Policy Reversal Sparks Installation Recovery
Discussed by: SEIA (Solar Energy Industries Association), state renewable energy advocates
Federal or state governments restore stronger solar incentives by 2027—potentially reversing California's NEM 3.0 cuts or expanding the 30% ITC beyond 2032. Interest rates drop below 4% as Fed cuts continue. Installation demand rebounds 50%+ from 2025 lows, validating survivors like Sunrun who maintained capacity through the downturn. However, the shakeout permanently reduced installer competition, so pricing power shifts to the consolidated survivors who can charge higher margins. Homeowners pay 15-20% more per watt than pre-crisis levels despite rebounding demand. Failed companies' customers remain stranded with service-only providers.
Chinese Manufacturers Vertically Integrate into US Service
Discussed by: Bloomberg Energy, trade policy analysts, anti-China hawks in Congress
Chinese solar manufacturers—already dominating panel production at 40% below US costs—begin acquiring bankrupt US installers and service providers to control the full value chain. Vertical integration lets them subsidize US operations with manufacturing profits, undercutting independent service firms. Congress considers blocking Chinese ownership of US residential energy assets on national security grounds, sparking trade war escalation. If restrictions pass, Chinese firms partner with US financial sponsors as fronts. Either way, margin compression intensifies as Chinese-backed service providers wage price wars. Independent operators like Otovo face a second existential threat after surviving the installer shakeout.
Historical Context
Sunrun Acquires Vivint Solar (2020)
2020What Happened
In October 2020, Sunrun completed a $3.2 billion acquisition of Vivint Solar, the second-largest US residential solar installer. The all-stock deal nearly doubled Sunrun's market share, creating a company with 500,000+ customers and 3 GW of capacity—the largest residential solar provider in America. At the time, both companies were profitable and analysts framed consolidation as a growth strategy to achieve economies of scale.
Outcome
Short term: Sunrun achieved $90M in annual cost synergies and cemented market leadership.
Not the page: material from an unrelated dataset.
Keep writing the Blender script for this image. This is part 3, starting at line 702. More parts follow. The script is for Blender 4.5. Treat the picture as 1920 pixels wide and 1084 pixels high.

Long term: The deal set precedent for M&A as the industry's primary growth strategy, foreshadowing today's distressed acquisitions.
Why It's Relevant
The Sunrun-Vivint deal was consolidation from strength—combining two healthy firms. Today's wave involves scavengers picking through bankruptcy wreckage. Otovo's SSP acquisition represents the new reality: buying customers, not capabilities.
US Telecom Industry Shakeout (1999-2002)
1999-2002What Happened
After the Telecom Act of 1996 sparked an infrastructure boom, over 500 competitive local exchange carriers (CLECs) launched to compete with incumbents. When the dot-com bubble burst and capital dried up, 200+ telecoms filed bankruptcy between 1999-2002—including major players like WorldCom ($104B debt) and Global Crossing. Survivors acquired assets for cents on the dollar.
Outcome
Short term: Massive job losses (500,000+ telecom jobs eliminated), stranded customers, and destroyed equity.
Long term: Industry consolidated into oligopoly dominated by AT&T, Verizon, and regional players. Infrastructure survived but competition permanently decreased.
Why It's Relevant
Solar's consolidation follows the telecom playbook: debt-fueled growth during easy money, mass failures when capital tightens, acquisition of distressed assets by capitalized survivors. The 100+ solar bankruptcies echo telecom's 200+ failures—both born from overleveraged expansion.
California Energy Crisis (2000-2001)
2000-2001What Happened
California's electricity deregulation combined with price caps created market manipulation opportunities. Energy companies like Enron gamed the system, causing rolling blackouts and bankrupting utility Pacific Gas & Electric. The crisis exposed how flawed policy design could destroy functioning markets. Notably, John Berger worked at Enron's fuel cell division during this period before leaving in August 2001.
Outcome
Short term: Rolling blackouts across California, PG&E bankruptcy, $40+ billion in economic damage.
Long term: California partially re-regulated electricity markets and maintained price controls that persist today.
Why It's Relevant
Today's solar crisis stems partly from California policy—NEM 3.0's 75% rate cut mirrors how price caps destabilized electricity markets in 2000-01. The state's tendency toward aggressive intervention backfired twice in 25 years. Berger's presence at Enron during that crisis makes his return to solar service amid another California-triggered collapse darkly symmetrical.